Today Is April Third and there are so many fun things about this spring month if you love writing and photography as much as I do. There is a photography challenge at the site where I post a photo a day, 365 project, to shoot all the colors from the song Joseph's Coat
I have stretched it further by deciding to work on my editing on the selective coloring front. So far the colors have been red, yellow and green with tomorrow being brown, but to make it through the month there are also some color names I had to go to google images to figure out exactly what color that even was.
Mauve, Russet, ochre, and what is the difference between, red, scarlet and crimson?
see the challenge here http://365project.org/discuss/themes-competitions/17191/technicolor-april
And I have been working on my 3rd Duffy Barkley Book, but this time with the twist that his sister goes and Duffy is left behind when the other world calls. Here is an unedited excerpt of what I have so far
Izzy
could see that something had changed long before she got out of the
lane where she had wandered to check the mailbox at the top of the
cornfield lined, gravel drive. She slipped through the gate and ran
along the concrete walk beside the detached garage. She leapt up the
steps and ran across the grey porch, her feet on the weathered boards
kicking up a few of the loose flakes of dark green paint that
remained. She pulled the screen door open and let it fall into place
again behind her with a bang. “Aunt peg? Aunt Peg!”
Her
great aunt turned away from where she was pumping water into the
enormous sink using an old fashioned hand water pump to send the
cold, clean, well water spurting through the trough and over the corn
and potatoes she was washing.
“Well
child? What has gotten you so stirred up?”
“The
Tree! The top has been blown off.”
Peg
did not have to ask which tree, although the farm was filled with
many trees, black walnut trees and pine trees and apple trees, but
Peg knew that when Izzy said “The Tree” it meant the cedar tree
that stood in a group of cedar trees just to the left of the kitchen
door.
Since
Izzy had come to spend the week and two weekends with Peg, she had
made her own perch high up in the top of the tallest tree in the
cluster. She climbed nimbly up through the branches which circled
the trunk so uniformly spaced and of such a similar thickness that
they could have almost been a man made ladder. Then she straddled
the thick branch at the top, where lightning had carved a saddle and
pulled out an apple or a bag of pickle flavored sunflower seeds and a
book and took her break at the top of her world.
Peg
dried her hands on a dish towel and hung her apron on the hook by the
door. Then she took her cap from another hook and strode out onto the
sun bleached porch to see for herself. She scanned the tree and the
ground around it.
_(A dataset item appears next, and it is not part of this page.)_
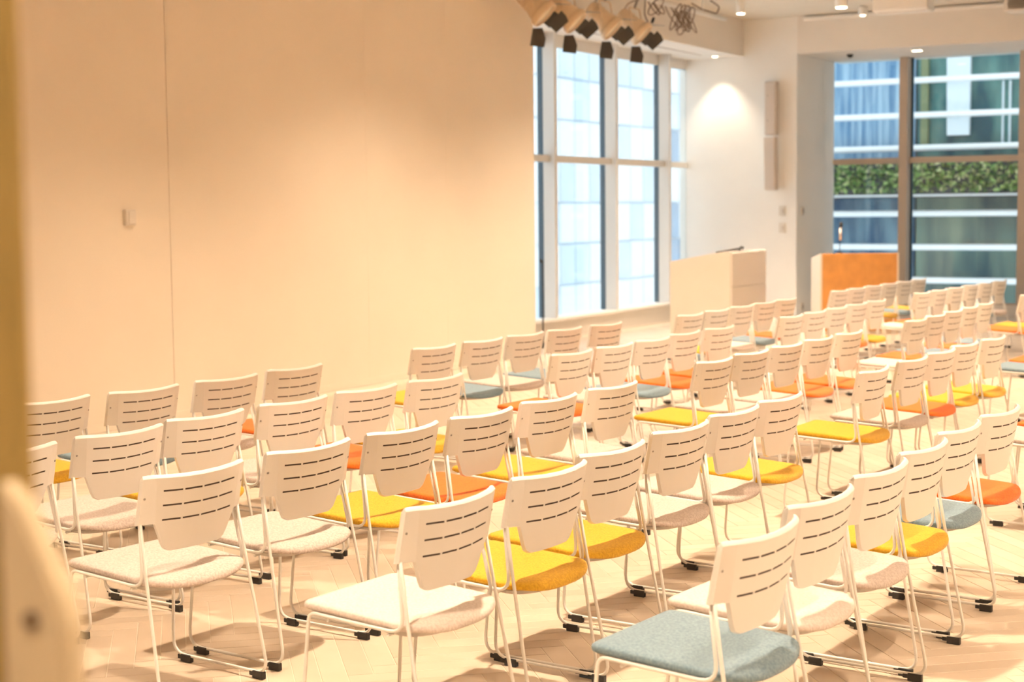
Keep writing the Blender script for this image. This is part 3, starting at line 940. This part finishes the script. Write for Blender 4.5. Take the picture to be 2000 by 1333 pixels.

True the top of the tree, maybe a good ten to
fifteen foot of tree, was gone, but she had not heard it crash, and
furthermore, there was no broken limbs or shattered trunk around the
ground. She watched from the porch as Izzy ran down and kicked of
her shoes and hauled herself up onto the lowest, forked branch and
began to climb. Then Peg gasped, Izzy kept climbing but she began to
disappear, first her hands as they reached above her, then her arms
and head and shoulders and finally her bare toes as she pulled
herself up and into the blue sky as if she had merely kept climbing
into a fog.
It
might have looked unbelievable but Peg had no trouble believing her
eyes, so she wasted no time standing there and telling herself that
it was impossible. Impossible was something Peg was on close speaking
terms with.
Peg
ran down to the base of the tree and called up it as if she were
merely scolding a naughty child. She called to someone who was not
her ten year old great-niece, “Ivor, whatever you are up to, you
need to get her back here. Now! Safely! Ivor!”
She
waited, then when all was silent she slapped her hand against the
rough trunk of the tree and tried to imagine explaining to her niece
that Peg had lost her daughter. No, she couldn't do that. She
kicked her own shoes off and gripped the branch just over her head
and began to climb.
and for those who write in images and bursts of feeling more than in long narratives, it is also a month to try writing a poem a day with NaPoWriMo
I love all these ideas and you can see that I have started the technicolor-april challenge and I've been working on getting up the enthusiasm to make my novel happen, but there is also a part of me yearning to combine the images and the poem a day and see if I can do a children's book. I am a glutton for punishment.
Plus I need to work-out and eat healthy even more when writing keeps me chained to a desk even ,ore than usual, oh and sleep and pay the bills. is it true after all, that "April is the cruelest month" (thank you T. S. Eliot) raising desires where they seemed to have died, showing you the hibernation you have been sleeping in, and not quite giving you enough time and energy to fulfill them?